--- Source excerpt ---
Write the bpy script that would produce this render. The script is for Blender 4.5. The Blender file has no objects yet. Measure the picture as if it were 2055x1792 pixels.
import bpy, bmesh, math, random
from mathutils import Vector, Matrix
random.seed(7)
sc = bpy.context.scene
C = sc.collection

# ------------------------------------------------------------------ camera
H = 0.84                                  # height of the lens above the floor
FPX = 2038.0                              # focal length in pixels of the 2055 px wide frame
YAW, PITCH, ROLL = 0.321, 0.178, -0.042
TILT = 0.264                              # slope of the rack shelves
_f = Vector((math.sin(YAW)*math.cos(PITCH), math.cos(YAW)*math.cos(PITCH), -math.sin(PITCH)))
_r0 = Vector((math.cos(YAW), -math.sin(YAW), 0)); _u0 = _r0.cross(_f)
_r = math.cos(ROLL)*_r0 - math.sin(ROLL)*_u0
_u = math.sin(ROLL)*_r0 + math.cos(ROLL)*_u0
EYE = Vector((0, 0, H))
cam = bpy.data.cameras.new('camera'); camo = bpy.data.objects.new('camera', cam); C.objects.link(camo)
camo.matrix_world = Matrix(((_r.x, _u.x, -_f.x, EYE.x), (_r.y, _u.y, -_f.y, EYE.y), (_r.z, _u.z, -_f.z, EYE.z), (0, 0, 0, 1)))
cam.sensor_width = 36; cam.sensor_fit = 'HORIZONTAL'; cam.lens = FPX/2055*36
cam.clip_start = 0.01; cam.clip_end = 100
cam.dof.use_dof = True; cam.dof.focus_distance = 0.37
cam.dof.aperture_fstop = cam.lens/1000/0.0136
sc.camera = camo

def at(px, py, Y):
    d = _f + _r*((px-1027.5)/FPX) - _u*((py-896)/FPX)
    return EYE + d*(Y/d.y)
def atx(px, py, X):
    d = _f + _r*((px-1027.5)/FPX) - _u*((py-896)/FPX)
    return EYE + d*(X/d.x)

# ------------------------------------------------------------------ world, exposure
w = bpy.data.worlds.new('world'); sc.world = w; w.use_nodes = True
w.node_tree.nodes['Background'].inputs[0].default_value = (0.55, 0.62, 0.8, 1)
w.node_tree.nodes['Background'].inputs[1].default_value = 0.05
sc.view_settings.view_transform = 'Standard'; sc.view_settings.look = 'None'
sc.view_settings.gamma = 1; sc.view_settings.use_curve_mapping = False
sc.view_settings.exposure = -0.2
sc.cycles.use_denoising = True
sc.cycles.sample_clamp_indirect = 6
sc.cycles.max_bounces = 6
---
**Task requirements**
Output the listing above exactly as it appears.

**The completed task**
Write the bpy script that would produce this render. The script is for Blender 4.5. The Blender file has no objects yet. Measure the picture as if it were 2055x1792 pixels.
import bpy, bmesh, math, random
from mathutils import Vector, Matrix
random.seed(7)
sc = bpy.context.scene
C = sc.collection

# ------------------------------------------------------------------ camera
H = 0.84                                  # height of the lens above the floor
FPX = 2038.0                              # focal length in pixels of the 2055 px wide frame
YAW, PITCH, ROLL = 0.321, 0.178, -0.042
TILT = 0.264                              # slope of the rack shelves
_f = Vector((math.sin(YAW)*math.cos(PITCH), math.cos(YAW)*math.cos(PITCH), -math.sin(PITCH)))
_r0 = Vector((math.cos(YAW), -math.sin(YAW), 0)); _u0 = _r0.cross(_f)
_r = math.cos(ROLL)*_r0 - math.sin(ROLL)*_u0
_u = math.sin(ROLL)*_r0 + math.cos(ROLL)*_u0
EYE = Vector((0, 0, H))
cam = bpy.data.cameras.new('camera'); camo = bpy.data.objects.new('camera', cam); C.objects.link(camo)
camo.matrix_world = Matrix(((_r.x, _u.x, -_f.x, EYE.x), (_r.y, _u.y, -_f.y, EYE.y), (_r.z, _u.z, -_f.z, EYE.z), (0, 0, 0, 1)))
cam.sensor_width = 36; cam.sensor_fit = 'HORIZONTAL'; cam.lens = FPX/2055*36
cam.clip_start = 0.01; cam.clip_end = 100
cam.dof.use_dof = True; cam.dof.focus_distance = 0.37
cam.dof.aperture_fstop = cam.lens/1000/0.0136
sc.camera = camo

def at(px, py, Y):
    d = _f + _r*((px-1027.5)/FPX) - _u*((py-896)/FPX)
    return EYE + d*(Y/d.y)
def atx(px, py, X):
    d = _f + _r*((px-1027.5)/FPX) - _u*((py-896)/FPX)
    return EYE + d*(X/d.x)

# ------------------------------------------------------------------ world, exposure
w = bpy.data.worlds.new('world'); sc.world = w; w.use_nodes = True
w.node_tree.nodes['Background'].inputs[0].default_value = (0.55, 0.62, 0.8, 1)
w.node_tree.nodes['Background'].inputs[1].default_value = 0.05
sc.view_settings.view_transform = 'Standard'; sc.view_settings.look = 'None'
sc.view_settings.gamma = 1; sc.view_settings.use_curve_mapping = False
sc.view_settings.exposure = -0.2
sc.cycles.use_denoising = True
sc.cycles.sample_clamp_indirect = 6
sc.cycles.max_bounces = 6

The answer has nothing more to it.